● **Objective**
Starting with the first line of the listing, quote each line exactly until and including the one with "loose=0.24, grow=1.25, tspread=0.6)", leaving pictures out.

Rows from a 3D scene dataset
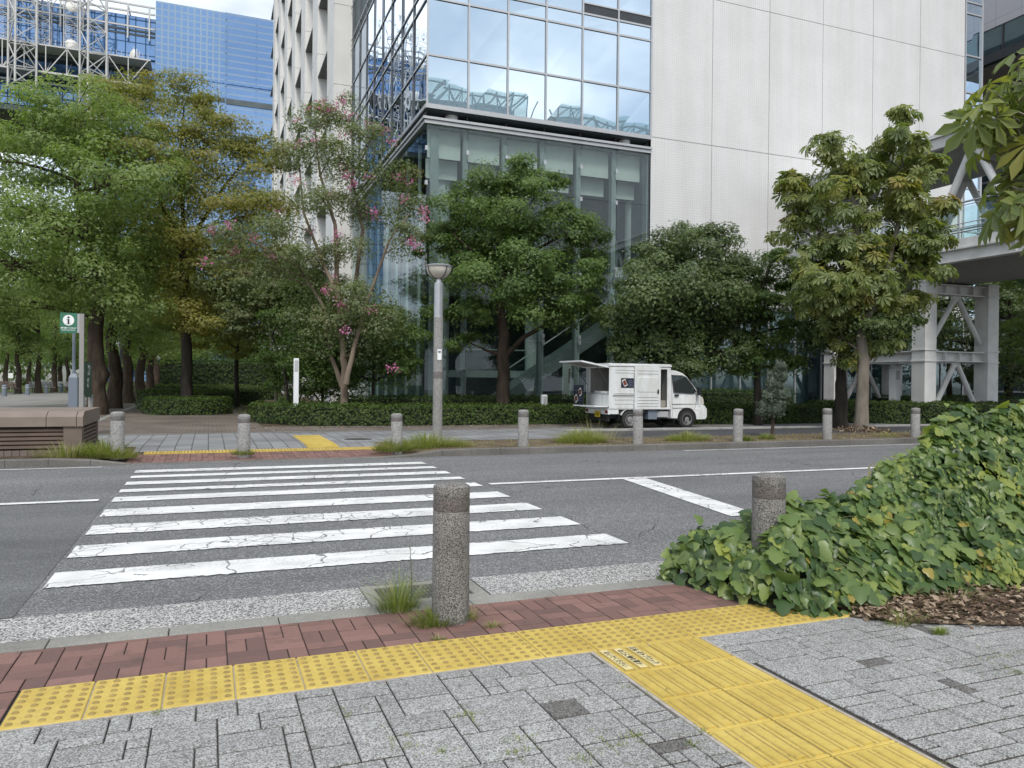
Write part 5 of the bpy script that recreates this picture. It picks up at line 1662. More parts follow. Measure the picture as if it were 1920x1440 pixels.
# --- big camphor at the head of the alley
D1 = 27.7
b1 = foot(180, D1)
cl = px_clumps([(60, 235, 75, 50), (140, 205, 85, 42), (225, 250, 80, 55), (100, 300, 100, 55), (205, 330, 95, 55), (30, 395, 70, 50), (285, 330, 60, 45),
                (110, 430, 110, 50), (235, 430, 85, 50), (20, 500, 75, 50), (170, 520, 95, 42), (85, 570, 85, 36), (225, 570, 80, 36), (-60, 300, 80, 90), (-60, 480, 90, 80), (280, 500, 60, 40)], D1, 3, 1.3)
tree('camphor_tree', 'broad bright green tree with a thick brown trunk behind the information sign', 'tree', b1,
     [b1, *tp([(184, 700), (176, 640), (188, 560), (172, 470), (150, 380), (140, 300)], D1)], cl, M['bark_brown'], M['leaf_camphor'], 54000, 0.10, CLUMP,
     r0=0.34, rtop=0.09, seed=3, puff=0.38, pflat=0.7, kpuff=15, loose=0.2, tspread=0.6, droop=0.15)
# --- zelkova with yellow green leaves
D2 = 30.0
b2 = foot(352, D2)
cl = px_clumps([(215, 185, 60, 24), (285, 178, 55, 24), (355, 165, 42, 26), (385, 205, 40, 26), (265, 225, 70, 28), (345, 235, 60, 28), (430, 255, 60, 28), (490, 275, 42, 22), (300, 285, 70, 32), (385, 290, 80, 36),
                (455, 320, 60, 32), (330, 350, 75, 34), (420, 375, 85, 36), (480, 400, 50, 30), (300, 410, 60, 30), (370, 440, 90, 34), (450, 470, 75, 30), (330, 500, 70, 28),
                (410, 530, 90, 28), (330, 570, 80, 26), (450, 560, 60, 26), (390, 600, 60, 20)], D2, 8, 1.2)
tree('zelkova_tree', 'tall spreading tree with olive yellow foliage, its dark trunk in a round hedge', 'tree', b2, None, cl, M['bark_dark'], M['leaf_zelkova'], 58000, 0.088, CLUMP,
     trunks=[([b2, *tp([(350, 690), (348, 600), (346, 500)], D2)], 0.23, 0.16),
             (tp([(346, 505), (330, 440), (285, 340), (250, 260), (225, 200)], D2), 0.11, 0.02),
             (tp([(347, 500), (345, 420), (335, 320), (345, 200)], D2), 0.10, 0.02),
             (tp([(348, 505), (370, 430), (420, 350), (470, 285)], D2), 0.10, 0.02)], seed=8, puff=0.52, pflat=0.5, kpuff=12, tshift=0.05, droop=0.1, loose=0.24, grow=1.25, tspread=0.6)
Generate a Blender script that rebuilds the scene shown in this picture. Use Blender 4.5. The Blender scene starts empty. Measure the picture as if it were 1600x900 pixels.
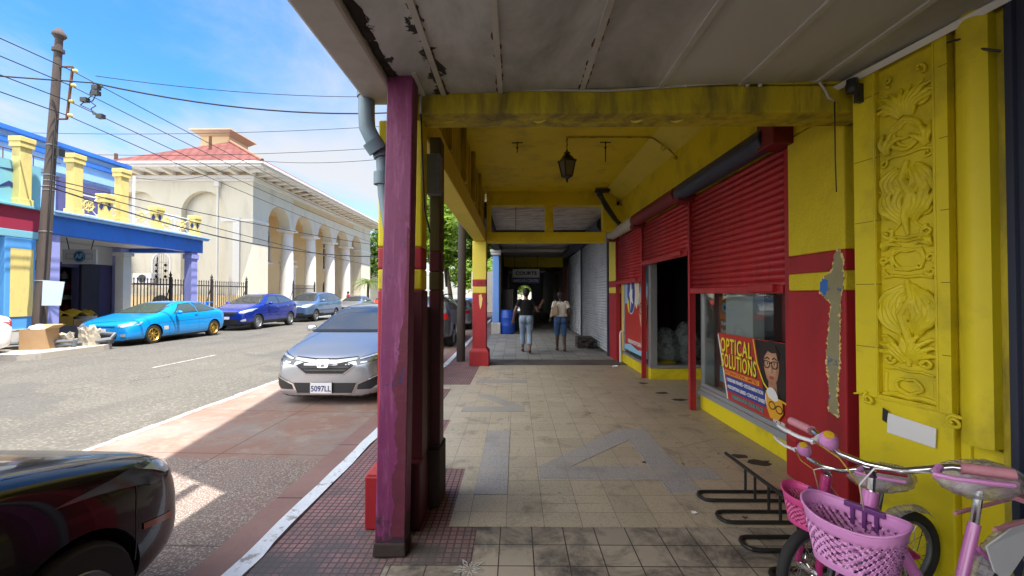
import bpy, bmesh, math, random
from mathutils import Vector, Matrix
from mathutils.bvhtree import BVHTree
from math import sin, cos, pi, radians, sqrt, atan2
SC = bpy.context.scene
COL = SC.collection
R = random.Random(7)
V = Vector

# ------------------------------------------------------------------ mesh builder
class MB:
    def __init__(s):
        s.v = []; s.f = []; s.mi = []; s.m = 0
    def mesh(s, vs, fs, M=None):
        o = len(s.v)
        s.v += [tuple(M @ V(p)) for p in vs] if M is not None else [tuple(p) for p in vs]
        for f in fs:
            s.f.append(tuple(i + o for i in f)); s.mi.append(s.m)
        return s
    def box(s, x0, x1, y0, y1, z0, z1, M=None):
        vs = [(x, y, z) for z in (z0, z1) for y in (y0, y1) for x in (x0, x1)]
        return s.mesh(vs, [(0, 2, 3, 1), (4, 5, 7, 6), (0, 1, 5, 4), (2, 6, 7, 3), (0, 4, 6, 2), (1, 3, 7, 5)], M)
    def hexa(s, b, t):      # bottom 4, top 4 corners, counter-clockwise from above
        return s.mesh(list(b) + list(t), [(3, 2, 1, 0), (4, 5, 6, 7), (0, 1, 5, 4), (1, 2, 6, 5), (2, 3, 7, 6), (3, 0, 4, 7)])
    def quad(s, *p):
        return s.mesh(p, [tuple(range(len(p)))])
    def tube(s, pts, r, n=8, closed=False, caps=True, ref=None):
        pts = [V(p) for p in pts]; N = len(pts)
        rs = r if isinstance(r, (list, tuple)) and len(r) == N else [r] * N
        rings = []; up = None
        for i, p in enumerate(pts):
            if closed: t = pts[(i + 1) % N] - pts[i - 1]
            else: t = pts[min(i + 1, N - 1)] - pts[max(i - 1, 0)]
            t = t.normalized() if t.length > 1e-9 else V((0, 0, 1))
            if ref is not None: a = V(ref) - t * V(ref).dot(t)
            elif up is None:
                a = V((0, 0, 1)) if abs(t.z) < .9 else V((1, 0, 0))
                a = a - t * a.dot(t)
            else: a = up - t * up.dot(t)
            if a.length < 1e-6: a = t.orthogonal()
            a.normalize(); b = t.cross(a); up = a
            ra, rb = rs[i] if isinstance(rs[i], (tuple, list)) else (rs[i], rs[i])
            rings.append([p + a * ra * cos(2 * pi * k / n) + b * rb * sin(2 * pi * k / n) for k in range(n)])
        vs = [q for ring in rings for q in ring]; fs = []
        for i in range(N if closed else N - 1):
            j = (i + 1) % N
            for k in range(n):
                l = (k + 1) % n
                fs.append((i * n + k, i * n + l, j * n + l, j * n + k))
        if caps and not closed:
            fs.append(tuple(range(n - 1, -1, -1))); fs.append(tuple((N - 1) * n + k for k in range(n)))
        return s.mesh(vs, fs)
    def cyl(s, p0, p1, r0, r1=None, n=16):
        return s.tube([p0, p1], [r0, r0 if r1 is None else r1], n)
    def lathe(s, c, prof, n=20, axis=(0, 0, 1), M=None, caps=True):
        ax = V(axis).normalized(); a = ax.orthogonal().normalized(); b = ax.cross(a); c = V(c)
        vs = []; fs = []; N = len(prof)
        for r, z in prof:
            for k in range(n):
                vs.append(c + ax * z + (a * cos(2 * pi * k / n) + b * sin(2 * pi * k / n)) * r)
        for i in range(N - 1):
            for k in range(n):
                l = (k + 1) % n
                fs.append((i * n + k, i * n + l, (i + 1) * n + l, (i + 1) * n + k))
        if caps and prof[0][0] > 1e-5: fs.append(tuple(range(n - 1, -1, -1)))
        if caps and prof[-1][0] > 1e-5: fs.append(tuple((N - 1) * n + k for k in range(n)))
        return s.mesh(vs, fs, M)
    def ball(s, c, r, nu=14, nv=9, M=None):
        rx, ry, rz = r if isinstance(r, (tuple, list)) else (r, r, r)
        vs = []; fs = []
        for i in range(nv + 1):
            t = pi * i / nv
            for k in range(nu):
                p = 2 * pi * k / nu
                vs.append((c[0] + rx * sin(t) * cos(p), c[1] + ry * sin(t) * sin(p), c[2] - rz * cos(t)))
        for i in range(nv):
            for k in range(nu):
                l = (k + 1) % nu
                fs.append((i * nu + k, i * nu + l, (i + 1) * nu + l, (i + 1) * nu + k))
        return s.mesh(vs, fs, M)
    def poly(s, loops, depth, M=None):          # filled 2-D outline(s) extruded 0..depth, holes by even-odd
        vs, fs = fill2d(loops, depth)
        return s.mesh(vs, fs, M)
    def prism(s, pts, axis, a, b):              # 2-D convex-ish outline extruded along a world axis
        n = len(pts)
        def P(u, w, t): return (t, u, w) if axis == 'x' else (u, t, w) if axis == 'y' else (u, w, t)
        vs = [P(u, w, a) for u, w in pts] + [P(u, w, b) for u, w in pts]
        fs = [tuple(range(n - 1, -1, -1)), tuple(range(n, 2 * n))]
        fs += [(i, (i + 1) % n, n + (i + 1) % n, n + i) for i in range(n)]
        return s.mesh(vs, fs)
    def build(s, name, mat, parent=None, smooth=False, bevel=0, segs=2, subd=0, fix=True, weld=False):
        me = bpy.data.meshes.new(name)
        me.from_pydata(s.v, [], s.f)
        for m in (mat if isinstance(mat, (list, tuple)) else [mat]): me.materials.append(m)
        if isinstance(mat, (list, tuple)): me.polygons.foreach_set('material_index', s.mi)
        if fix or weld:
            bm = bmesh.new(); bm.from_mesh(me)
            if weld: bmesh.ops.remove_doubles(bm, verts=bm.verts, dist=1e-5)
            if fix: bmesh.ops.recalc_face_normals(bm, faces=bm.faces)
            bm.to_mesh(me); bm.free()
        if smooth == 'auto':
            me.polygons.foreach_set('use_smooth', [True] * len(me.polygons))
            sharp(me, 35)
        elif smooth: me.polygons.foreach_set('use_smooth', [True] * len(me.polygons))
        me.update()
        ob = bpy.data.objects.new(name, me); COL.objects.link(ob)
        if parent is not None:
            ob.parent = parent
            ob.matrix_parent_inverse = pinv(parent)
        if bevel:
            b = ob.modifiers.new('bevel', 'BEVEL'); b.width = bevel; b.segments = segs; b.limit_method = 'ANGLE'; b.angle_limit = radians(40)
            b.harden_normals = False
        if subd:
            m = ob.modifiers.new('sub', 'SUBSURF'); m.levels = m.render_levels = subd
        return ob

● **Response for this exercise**
Write part 5 of the bpy script that recreates this picture. It picks up at line 1662. More parts follow. Measure the picture as if it were 1920x1440 pixels.
# --- big camphor at the head of the alley
D1 = 27.7
b1 = foot(180, D1)
cl = px_clumps([(60, 235, 75, 50), (140, 205, 85, 42), (225, 250, 80, 55), (100, 300, 100, 55), (205, 330, 95, 55), (30, 395, 70, 50), (285, 330, 60, 45),
                (110, 430, 110, 50), (235, 430, 85, 50), (20, 500, 75, 50), (170, 520, 95, 42), (85, 570, 85, 36), (225, 570, 80, 36), (-60, 300, 80, 90), (-60, 480, 90, 80), (280, 500, 60, 40)], D1, 3, 1.3)
tree('camphor_tree', 'broad bright green tree with a thick brown trunk behind the information sign', 'tree', b1,
     [b1, *tp([(184, 700), (176, 640), (188, 560), (172, 470), (150, 380), (140, 300)], D1)], cl, M['bark_brown'], M['leaf_camphor'], 54000, 0.10, CLUMP,
     r0=0.34, rtop=0.09, seed=3, puff=0.38, pflat=0.7, kpuff=15, loose=0.2, tspread=0.6, droop=0.15)
# --- zelkova with yellow green leaves
D2 = 30.0
b2 = foot(352, D2)
cl = px_clumps([(215, 185, 60, 24), (285, 178, 55, 24), (355, 165, 42, 26), (385, 205, 40, 26), (265, 225, 70, 28), (345, 235, 60, 28), (430, 255, 60, 28), (490, 275, 42, 22), (300, 285, 70, 32), (385, 290, 80, 36),
                (455, 320, 60, 32), (330, 350, 75, 34), (420, 375, 85, 36), (480, 400, 50, 30), (300, 410, 60, 30), (370, 440, 90, 34), (450, 470, 75, 30), (330, 500, 70, 28),
                (410, 530, 90, 28), (330, 570, 80, 26), (450, 560, 60, 26), (390, 600, 60, 20)], D2, 8, 1.2)
tree('zelkova_tree', 'tall spreading tree with olive yellow foliage, its dark trunk in a round hedge', 'tree', b2, None, cl, M['bark_dark'], M['leaf_zelkova'], 58000, 0.088, CLUMP,
     trunks=[([b2, *tp([(350, 690), (348, 600), (346, 500)], D2)], 0.23, 0.16),
             (tp([(346, 505), (330, 440), (285, 340), (250, 260), (225, 200)], D2), 0.11, 0.02),
             (tp([(347, 500), (345, 420), (335, 320), (345, 200)], D2), 0.10, 0.02),
             (tp([(348, 505), (370, 430), (420, 350), (470, 285)], D2), 0.10, 0.02)], seed=8, puff=0.52, pflat=0.5, kpuff=12, tshift=0.05, droop=0.1, loose=0.24, grow=1.25, tspread=0.6)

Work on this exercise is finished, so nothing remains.